This is a simple recursive function. Recursive means that it calls itself over and over until a condition is satisfied that ends the recursion. If the condition is never satisfied, you'll end up with an infinite recursion which is not a good thing :)

As you already understand the purpose of the function, here are the details of how it works internally:

// Saves the absolute value (removes the negative sign) of num
let positive = abs(num)

// Returns -1 if num is 0 or negative
guard nth > 0 else { return -1 } 

// Returns 0 if the absolute value of num is 0 (can't be negative)
guard positive > 0 else { return 0 } // Could be guard positive == 0

// nth is a counter that is decremented with every recursion.
// positive % 10 returns the remainder of positive / 10
// For example 23 % 10 = 3
// In this line it always returns a number from 0 - 9 IF nth <= 0
guard nth > 1 else { return positive % 10 }

// If none of the above conditions are true, calls itself using
// the current absolute value divided by 10, decreasing nth.
// nth serves to target a different digit in the original number
return findDigit(positive / 10, nth - 1) 

Let's run through an example step by step:

findDigit(3454, 3)
num = 3454, positive = 3454, nth = 3
-> return findDigit(3454 / 10, 3 - 1)

num = 345, positive = 345, nth = 2 // 345, not 345.4: integer type
-> return findDigit(345 / 10, 2 - 1)

num = 35, positive = 35, nth = 1
-> return 35 % 10
-> return 5

This is a recursive algorithm.
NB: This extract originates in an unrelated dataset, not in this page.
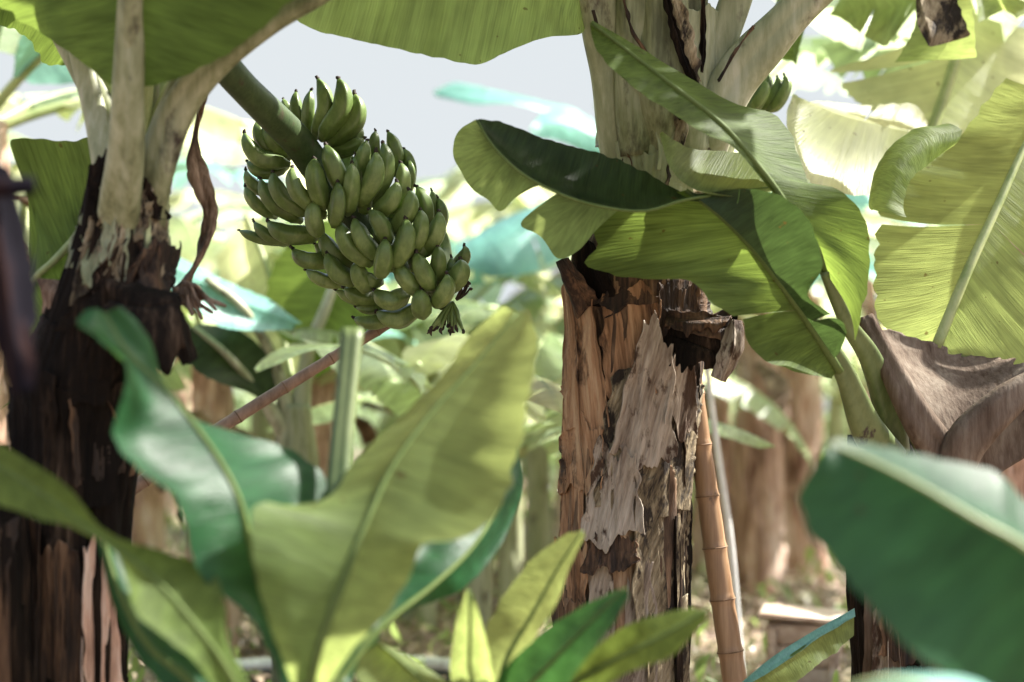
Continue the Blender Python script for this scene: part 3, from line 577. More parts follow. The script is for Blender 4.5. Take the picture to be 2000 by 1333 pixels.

It works by solving the original problem by reducing it to a smaller problem of the same time, then solving that, recursively, until a base case is hit.

I think you'll have a much easier time understanding it if you see the calls being made. Of course, it's best to step through this in the debugger to really see what's going on. I've numbered the sections of interest to refer to them below

func findDigit(_ num: Int, _ nth: Int) -> Int {
    print("findDigit(\(num), \(nth))") //#1
    let positive = abs(num) // #2

    guard nth > 0 else { return -1 } // #3
    guard positive > 0 else { return 0 } // #4
    guard nth > 1 else { return positive % 10 } // #5

    return findDigit(positive / 10, nth - 1) // #6
}

print(findDigit(5673, 4))

1. I print out the function and its parameters, do you can see what's going on. Here's what's printed:

   findDigit(5673, 4)

   findDigit(567, 3)

   findDigit(56, 2)

   findDigit(5, 1)

   5

2. Take the positive value of num, so the - sign doesn't get in the way.

3. Assert that the nth variable is greater than 0. Since the digit counting in this problem, any value equal to less 0 is invalid. In such a case, -1 is returned. This is very bad practice in Swift. This is what Optionals exist for. It's much better to make this function return Int? and returning nil to represent an error in the nth variable.

4. Assert that the positive variable is greater than 0. The only other possible case is that positive is 0, in which case its digit (for any position) is 0, so that's why you have return 0.

5. Assert that nth is greater than 1. If this is not the case, then nth must be 1 (the guard numbered #3 ensures it can't be negative, or 0. In such a case, the digit in the first position of a decimal number is that number modulo 10, hence why positive % 10 is returned.

6. If we reach this line, than we know we have a sane value of nth (> 0), which isn't 1, and we have a positive number greater than 0. Now we can proceed to solve this problem by recursing. We'll divid positive by 10, and make it into the new nth, and we'll decrement nth, because what is the nth digit of this call, will be in the n-1 th spot of the next call.

Someone by the name of JohanWiltink on CodeWars answered my question. But I chose to accept Nicolas's for the detail.

This was JohanWiltink explanation:

The function does not return itself as a function; it calls itself with different arguments and returns the result of that recursive call (this is possibly nested until, in this case, nth=1).

findDigit(10,2) thus returns the value of findDigit(1,1).

If you're not seeing how this works, try to work out by hand what e.g. findDigit(312,3) would return.

Thanks so much to everyone that answered! Really appreciate it!

It is a recursive solution. It does not return itself, per se, it calls itself on a simpler case, until it gets to a base case (here a 1 digit number). So for example, let us trace through what it does in your first example: findDigit(5673, 4) calls findDigit (567, 3) calls findDigit (56,2) calls findDigit (5,1) which is the base case which returns 5 which bubbles all the way back up to the surface.